One of the most groundbreaking insights from the study is that organic aerosols—previously thought to hinder cloud formation—can actually enhance it under certain conditions.
Researchers observed that despite their lower ability to attract water compared to inorganic particles, the sheer number of organic particles in the atmosphere enabled them to significantly contribute to cloud development.
This challenges a long-standing scientific belief and highlights the complexity of aerosol-cloud interactions, which remain a major source of uncertainty in climate predictions.
Key Findings of the Study:
- Human activities significantly increase CCN concentrations, altering cloud formation.
- Organic aerosols, contrary to traditional assumptions, can promote cloud development.
- Post-lockdown conditions provided a “natural experiment” revealing the sensitivity of clean atmospheres to new emissions.
- Real-world measurements offer crucial clarity that computer-based simulations alone cannot achieve.
Dr. M. Ravichandran, Secretary, Ministry of Earth Sciences, Government of India—who was not involved in the research—praised the study, stating:
“Aerosol-cloud interactions are intrinsically complicated, and these findings underscore that human activities can dramatically influence underlying processes. This is critical information for negotiating future atmospheric dynamics.”

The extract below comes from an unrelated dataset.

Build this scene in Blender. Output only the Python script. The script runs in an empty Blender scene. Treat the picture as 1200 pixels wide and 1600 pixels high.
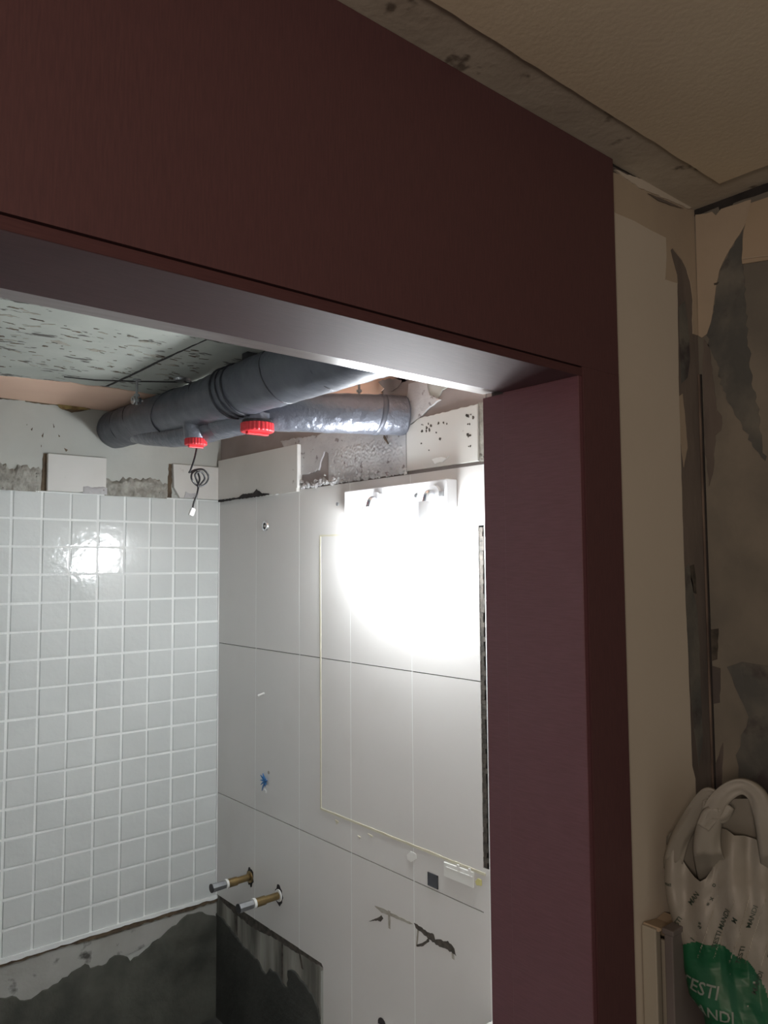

The research team included national and international collaborators such as Aishwarya Singh, a former IIT Madras PhD scholar now at the Max Planck Institute for Chemistry in Germany, and Prof. R. Ravikrishna of IIT Madras.
Singh emphasized the importance of the lockdown observations:
“We witnessed firsthand how a cleaner atmosphere can be highly sensitive to new emissions, significantly altering aerosol-cloud interactions. This has profound implications for future climate predictions.”
The researchers stress that climate science must adopt a dual approach—using advanced simulations while grounding them in empirical data. By blending these methods, they believe climate projections will become more reliable, aiding global efforts to mitigate climate change.
Prof. Ravikrishna summed it up:
“We cannot predict the future of our climate without rigorously understanding the current state of our environment. Measurements provide an essential context to refine and enhance climate models.”
The study not only advances scientific understanding but also serves as a reminder of the deep impact of human activity on climate systems. It paves the way for more accurate models that can guide environmental policy and sustainable practices worldwide.